In our reading from St. John today, Jesus has just driven away many of His followers by telling them they must eat His flesh and drink His blood if they wish to have eternal life. And in this moment, our Lord finds himself surrounded by His flesh-and-blood brothers, brothers whose lips are spewing mockery. Jesus doesn’t want to go to Judea at this moment because the powers-that-be wish Him dead, and his brothers respond by essentially saying “hey, why don’t you give it a shot anyway. Surely if you are what you say you are, things will turn out ok.”
On the one hand, their hatred of Jesus is almost incomprehensible. This is your brother, the Son of your mother, the Savior of the world, and you want him dead? It’s absolute madness. But on the other hand, it makes all the sense in the world. Because this hostility that Christ’s brothers have for Him is just the hostility all men have for Christ boiled down to its essence.
If you grew up hearing that your brother was the rightful heir to David’s throne and that you therefore weren’t, you would have hated him. If you grew up hearing that your brother was going to save not only His people from their sins, but save you from your sins, you would been smothered on the constant reminder that you needed to be saved, and so you would have hated your brother. If you grew up hearing that your brother was perfect and holy, and every day His perfection and holiness screamed how corrupt and unrighteous you were, you would have hated Him too.
And so, Christ’s brothers hated Him for the same reason that we in our sinful nature hate Christ.

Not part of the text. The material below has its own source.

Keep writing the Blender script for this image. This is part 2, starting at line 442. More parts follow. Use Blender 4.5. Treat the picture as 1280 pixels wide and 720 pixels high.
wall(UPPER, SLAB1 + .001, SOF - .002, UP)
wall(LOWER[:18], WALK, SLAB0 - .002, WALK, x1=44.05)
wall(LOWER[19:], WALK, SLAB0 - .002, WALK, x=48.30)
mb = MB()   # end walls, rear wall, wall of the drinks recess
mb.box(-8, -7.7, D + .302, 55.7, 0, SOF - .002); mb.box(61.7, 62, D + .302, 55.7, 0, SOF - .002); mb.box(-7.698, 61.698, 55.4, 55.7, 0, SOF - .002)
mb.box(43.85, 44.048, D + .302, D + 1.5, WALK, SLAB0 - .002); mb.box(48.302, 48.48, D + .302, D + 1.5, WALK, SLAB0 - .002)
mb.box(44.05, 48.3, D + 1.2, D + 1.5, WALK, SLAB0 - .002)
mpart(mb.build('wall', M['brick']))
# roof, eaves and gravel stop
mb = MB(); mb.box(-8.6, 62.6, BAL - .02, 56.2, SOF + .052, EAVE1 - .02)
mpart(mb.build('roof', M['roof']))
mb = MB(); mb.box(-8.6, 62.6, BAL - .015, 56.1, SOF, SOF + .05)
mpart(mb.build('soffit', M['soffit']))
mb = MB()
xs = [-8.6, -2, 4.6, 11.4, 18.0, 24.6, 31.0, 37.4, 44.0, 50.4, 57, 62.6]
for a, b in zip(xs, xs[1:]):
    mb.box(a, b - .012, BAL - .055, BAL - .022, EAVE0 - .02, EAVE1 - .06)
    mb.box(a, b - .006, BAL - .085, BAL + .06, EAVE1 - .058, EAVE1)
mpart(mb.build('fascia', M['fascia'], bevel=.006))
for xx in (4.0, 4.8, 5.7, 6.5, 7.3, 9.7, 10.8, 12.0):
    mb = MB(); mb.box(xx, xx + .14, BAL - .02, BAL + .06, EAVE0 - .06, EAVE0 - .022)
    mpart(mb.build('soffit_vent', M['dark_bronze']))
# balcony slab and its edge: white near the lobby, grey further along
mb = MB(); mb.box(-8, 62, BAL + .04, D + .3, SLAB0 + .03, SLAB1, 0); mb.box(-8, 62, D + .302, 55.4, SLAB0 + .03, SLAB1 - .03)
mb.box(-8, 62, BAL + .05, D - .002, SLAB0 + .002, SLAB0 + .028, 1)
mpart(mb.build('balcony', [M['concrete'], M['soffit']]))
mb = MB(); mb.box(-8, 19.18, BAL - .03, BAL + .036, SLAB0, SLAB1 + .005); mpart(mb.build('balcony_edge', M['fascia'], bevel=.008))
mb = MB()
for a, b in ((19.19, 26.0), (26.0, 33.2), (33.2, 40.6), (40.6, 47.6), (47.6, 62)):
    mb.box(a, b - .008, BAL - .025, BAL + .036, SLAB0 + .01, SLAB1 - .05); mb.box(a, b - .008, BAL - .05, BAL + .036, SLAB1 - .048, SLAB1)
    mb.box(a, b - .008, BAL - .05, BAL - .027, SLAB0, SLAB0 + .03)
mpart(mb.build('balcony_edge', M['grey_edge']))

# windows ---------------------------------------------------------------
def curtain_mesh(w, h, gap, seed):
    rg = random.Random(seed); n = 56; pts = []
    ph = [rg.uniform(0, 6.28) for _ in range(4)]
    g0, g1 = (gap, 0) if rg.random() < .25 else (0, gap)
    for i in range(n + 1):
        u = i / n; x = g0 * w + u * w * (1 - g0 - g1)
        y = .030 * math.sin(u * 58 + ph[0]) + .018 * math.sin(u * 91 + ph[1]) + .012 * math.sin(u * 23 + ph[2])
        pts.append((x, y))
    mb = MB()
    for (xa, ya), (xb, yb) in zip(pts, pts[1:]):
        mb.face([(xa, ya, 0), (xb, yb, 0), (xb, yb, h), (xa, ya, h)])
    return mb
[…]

We hate Him because we need Him. We hate Him because He dared to draw close to us with all of His divine righteousness and highlight the condemnation we earned. We hate Jesus because He shows us that we have failed to earn the love of God.
But when Christ’s brothers hated Him, He still loved them. Still suffered for them. Still served them by going to the cross and being pierced for their transgressions. And He did the same for us. When we hated our brother, He loved us, cherished us, gave up the blood from His veins and the breath from His lungs to make us His own forever. And now He has. So praise God for the Brother He gave us, the Brother who killed our envy with His mercy, and who slaughtered our hatred with His undying love.